Carry none of the pictures over; write out the complete data exactly.
### Available data ###
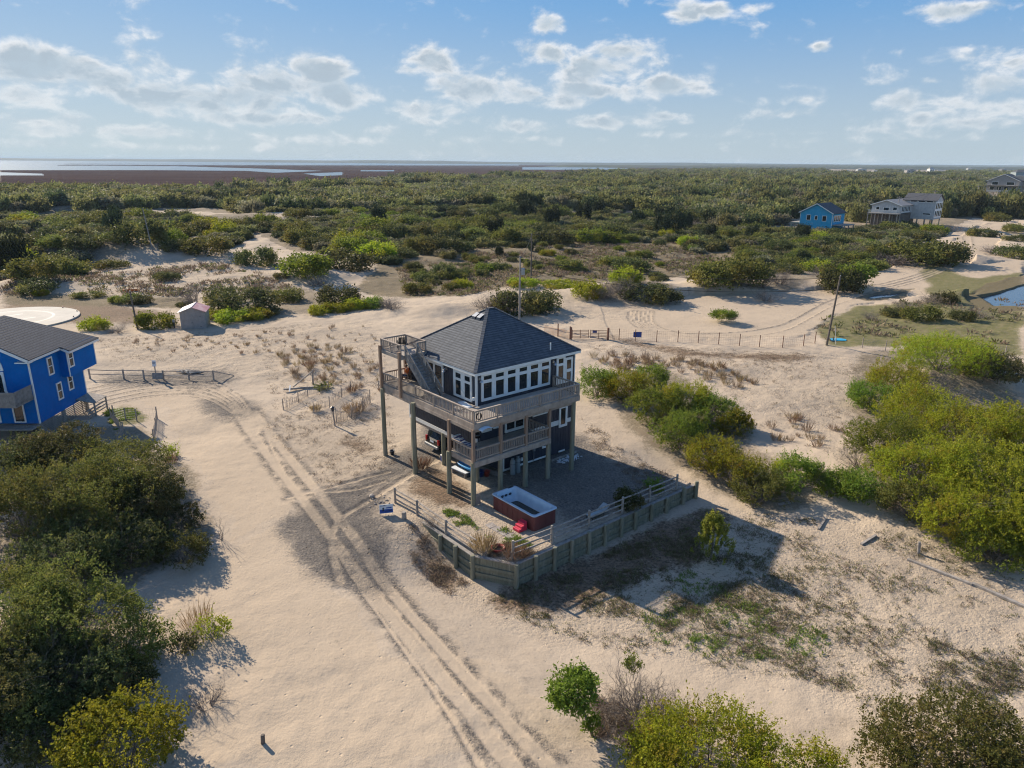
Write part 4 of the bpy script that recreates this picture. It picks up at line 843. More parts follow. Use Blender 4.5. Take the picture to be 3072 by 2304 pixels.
# sign on the slope left of the yard
q = at(835, 1112); SG = empty('yard_sign', (q[0], q[1], q[2]), R(14), 'small blue and white yard sign leaning on the slope left of the fence', 'sign')
MB().box(-.46, .46, -.012, .012, .12, .78).build('panel', M['signwhite'], SG); MB().box(-.44, .44, -.02, -.0125, .15, .42).build('blue_band', M['signblue'], SG)
pn = MB().prism([(-.28, .30), (-.16, .30), (-.17, .46), (-.13, .52), (-.2, .58), (-.27, .5), (-.24, .44)], -.026, -.0205, 'y').build('silhouette', M['ink'], SG)
MB().box(.0, .36, -.018, -.0125, .48, .56).build('blue_lettering', M['signblue'], SG); MB().box(-.1, .36, -.026, -.0205, .27, .31).box(-.42, -.05, -.018, -.0125, .68, .70).box(-.2, .05, -.018, -.0125, .72, .74).build('lettering', M['ink'], SG)
for s in (-.42, .42): MB().tube([(s, .015, -.2), (s, .015, .8)], .012, 6).build('stake', M['steel'], SG)
rg = np.random.default_rng(8)
hsm = [m_.copy() for m_ in wsm]
for m_ in hsm: m_.materials.clear(); m_.materials.append(M['stone'])
for i in range(26):
    a, b = 828 + rg.normal(0, 14), 1082 + rg.normal(0, 6); q = at(a, b); o = bpy.data.objects.new('stone', wsm[i % 5]); COL.objects.link(o); s = rg.uniform(.05, .12) if i else .26
    o.data = hsm[i % 5]; o.location = (q[0], q[1], q[2]); o.scale = (s, s, s); o.rotation_euler = (0, 0, rg.uniform(0, 6)); tag(o, 'pale stone in the little heap behind the blue yard sign', 'stone', 'stones behind the yard sign')
def stub(name, px, py, h, r_, label, cat, m='pile', tilt=(0, 0), group=None):
    q = at(px, py); o = MB().tube([(0, 0, -.3), (tilt[0], tilt[1], h - .02), (tilt[0], tilt[1], h)], [r_, r_ * .95, r_ * .8], 10).build(name, M[m]); o.location = q; return tag(o, label, cat, group)
stub('wooden_post', 873, 1122, .55, .17, 'short weathered post beside the yard sign below the fence', 'post', 'oldrail')
stub('wooden_post', 567, 1606, .42, .09, 'lone dark stump in the smooth foreground sand', 'stump', 'bark', (.04, .02))
stub('wooden_post', 1985, 1195, .8, .1, 'short grey post at the edge of the right hand thicket', 'post', 'drift', (-.1, 0))
# mailbox-like lamp post by the dune fence
q = at(724, 920); LP = empty('lamp_post', q, R(20), 'leaning timber post with a dark lantern beside the dune fences', 'lamp post')
MB().bar((0, 0, -.3), (-.12, 0, 1.5), .13, .13).build('post', M['oldrail'], LP); MB().box(-.24, .0, -.12, .12, 1.45, 1.52).build('bracket', M['jet'], LP)
MB().lathe([(.1, 0), (.15, .05), (.15, .26), (.19, .27), (.04, .38)], (-.12, 0, 1.52), 10).build('lantern', M['jet'], LP)
# old beam sign frame on the left
q = at(655, 838); BM = empty('broken_beam_frame', q, R(8), 'collapsed grey beam frame on the sand left of the dune fences', 'beams')
MB().bar((-1.9, -.6, .1), (1.4, -.3, .14), .17, .17).build('beam', M['drift'], BM); MB().bar((-1.0, -.2, .2), (.9, .9, 1.5), .11, .11).build('brace', M['drift'], BM); MB().bar((-1.2, -1.3, .06), (-1.25, -.3, .42), .12, .03).build('white_board', M['white'], BM); MB().bar((.9, .9, -.2), (.95, .95, 1.7), .16, .16).build('post', M['oldrail'], BM)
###
Answer in full:
Write part 4 of the bpy script that recreates this picture. It picks up at line 843. More parts follow. Use Blender 4.5. Take the picture to be 3072 by 2304 pixels.
# sign on the slope left of the yard
q = at(835, 1112); SG = empty('yard_sign', (q[0], q[1], q[2]), R(14), 'small blue and white yard sign leaning on the slope left of the fence', 'sign')
MB().box(-.46, .46, -.012, .012, .12, .78).build('panel', M['signwhite'], SG); MB().box(-.44, .44, -.02, -.0125, .15, .42).build('blue_band', M['signblue'], SG)
pn = MB().prism([(-.28, .30), (-.16, .30), (-.17, .46), (-.13, .52), (-.2, .58), (-.27, .5), (-.24, .44)], -.026, -.0205, 'y').build('silhouette', M['ink'], SG)
MB().box(.0, .36, -.018, -.0125, .48, .56).build('blue_lettering', M['signblue'], SG); MB().box(-.1, .36, -.026, -.0205, .27, .31).box(-.42, -.05, -.018, -.0125, .68, .70).box(-.2, .05, -.018, -.0125, .72, .74).build('lettering', M['ink'], SG)
for s in (-.42, .42): MB().tube([(s, .015, -.2), (s, .015, .8)], .012, 6).build('stake', M['steel'], SG)
rg = np.random.default_rng(8)
hsm = [m_.copy() for m_ in wsm]
for m_ in hsm: m_.materials.clear(); m_.materials.append(M['stone'])
for i in range(26):
    a, b = 828 + rg.normal(0, 14), 1082 + rg.normal(0, 6); q = at(a, b); o = bpy.data.objects.new('stone', wsm[i % 5]); COL.objects.link(o); s = rg.uniform(.05, .12) if i else .26
    o.data = hsm[i % 5]; o.location = (q[0], q[1], q[2]); o.scale = (s, s, s); o.rotation_euler = (0, 0, rg.uniform(0, 6)); tag(o, 'pale stone in the little heap behind the blue yard sign', 'stone', 'stones behind the yard sign')
def stub(name, px, py, h, r_, label, cat, m='pile', tilt=(0, 0), group=None):
    q = at(px, py); o = MB().tube([(0, 0, -.3), (tilt[0], tilt[1], h - .02), (tilt[0], tilt[1], h)], [r_, r_ * .95, r_ * .8], 10).build(name, M[m]); o.location = q; return tag(o, label, cat, group)
stub('wooden_post', 873, 1122, .55, .17, 'short weathered post beside the yard sign below the fence', 'post', 'oldrail')
stub('wooden_post', 567, 1606, .42, .09, 'lone dark stump in the smooth foreground sand', 'stump', 'bark', (.04, .02))
stub('wooden_post', 1985, 1195, .8, .1, 'short grey post at the edge of the right hand thicket', 'post', 'drift', (-.1, 0))
# mailbox-like lamp post by the dune fence
q = at(724, 920); LP = empty('lamp_post', q, R(20), 'leaning timber post with a dark lantern beside the dune fences', 'lamp post')
MB().bar((0, 0, -.3), (-.12, 0, 1.5), .13, .13).build('post', M['oldrail'], LP); MB().box(-.24, .0, -.12, .12, 1.45, 1.52).build('bracket', M['jet'], LP)
MB().lathe([(.1, 0), (.15, .05), (.15, .26), (.19, .27), (.04, .38)], (-.12, 0, 1.52), 10).build('lantern', M['jet'], LP)
# old beam sign frame on the left
q = at(655, 838); BM = empty('broken_beam_frame', q, R(8), 'collapsed grey beam frame on the sand left of the dune fences', 'beams')
MB().bar((-1.9, -.6, .1), (1.4, -.3, .14), .17, .17).build('beam', M['drift'], BM); MB().bar((-1.0, -.2, .2), (.9, .9, 1.5), .11, .11).build('brace', M['drift'], BM); MB().bar((-1.2, -1.3, .06), (-1.25, -.3, .42), .12, .03).build('white_board', M['white'], BM); MB().bar((.9, .9, -.2), (.95, .95, 1.7), .16, .16).build('post', M['oldrail'], BM)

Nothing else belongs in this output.